Tuesday, June 9, 2026

UNDERCOVER GIRL (Joseph Pevney, 1950, USA)

 

A narcotics squad Detective gets the gift of graft to the tune of ten grand, so he trades the wad of green for two slugs of hot lead. Joseph Pevney blocks and paces this noir efficiently which allows the DP Carl Guthrie free reign in his low angle, deep focus compositions (which often use mirrored two shot conversations), and lights with tense use of low key.
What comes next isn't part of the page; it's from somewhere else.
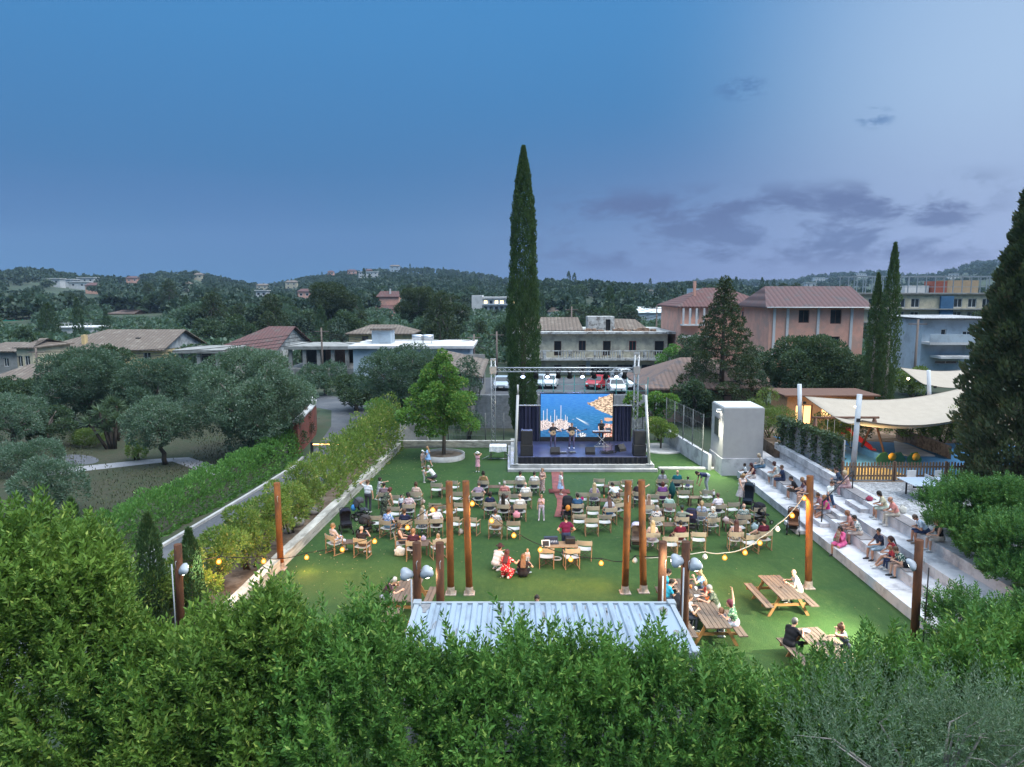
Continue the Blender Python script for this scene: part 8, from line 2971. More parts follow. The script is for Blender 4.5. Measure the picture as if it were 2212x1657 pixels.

Det. Miller (Regis Toomey) is a career cop whose debt now outweighs his income, so he takes a bribe to look the other way when a shipment of some unnamed drugs (heroin) leaves the Big Apple for the City of Angels. Turns out, his debt was accrued in order to send his daughter Christine (Alexis Smith) to college, but she has since joined the police force, as opposed to some office job in a big law firm. Now, his daughter vows to bring the man who murdered her father to Justice, using jujitsu, her feminine intuition, and her father’s service revolver (the one he was fucking murder with!) to accomplish the task...with extreme prejudice. She’ll have to battle her fiancé’s patronizing attitudes, junkies, a corrupt Doctor, a hulking hit man in a steel neck-brace, her cohort’s bellicose affections, before facing her target femme-a-mano.

This is a surprisingly brutal film in its portrayal of casual violence. The film begins with a man trapped in a pedestrian tunnel by three thugs, one wearing a steel neck-brace (ala Peter Lorre in MAD LOVE). This is filmed in deep shadow and cut to low angle close-ups basked in low key lighting, which ends with an over-the-shoulder shot of the killer stabbing the victim multiple times. The only word the killer mutters is “stoolie”. Minutes later, as the unnamed victim lies dying, a Detective hovers over him trying to hear his last breath as he gasps the name of a corrupt NYC detective who’s in on the racket. What an opening sequence! Other things to note: We get Royal Dano as a low-level junkie whose aspirations lead him to aspirate for the final time, a sad-sack drunken woman who plunges to her death, a cop murdered at point blank range with his own revolver, a gunfight in an old dark house, but more importantly a feminist action film that is mostly from our protagonist’s perspective. Her square-jawed partner Lt. Trent (Scott Brady) may be stuck with contemporary patriarchal values, but he soon begins treating her as an equal and valuing her initiative. Though it builds a love interest between the two in the final reel, it doesn’t descend into melodrama. The last lines sell the story short as the music swells towards a conjoining of emotions, but it still doesn’t diminish her accomplishments.

The title is condescending by reducing the protagonist, a strong willed, determined and intelligent woman to a childish caricature, as if she is nothing more than her sex. If the story were about Lt. Trent, I’m sure this wouldn’t be called UNDERCOVER BOY. I posit that a better title would have been UNDERCOVER HEROINE, as it describes her strident demeanor and alludes to the specific narcotic being secreted.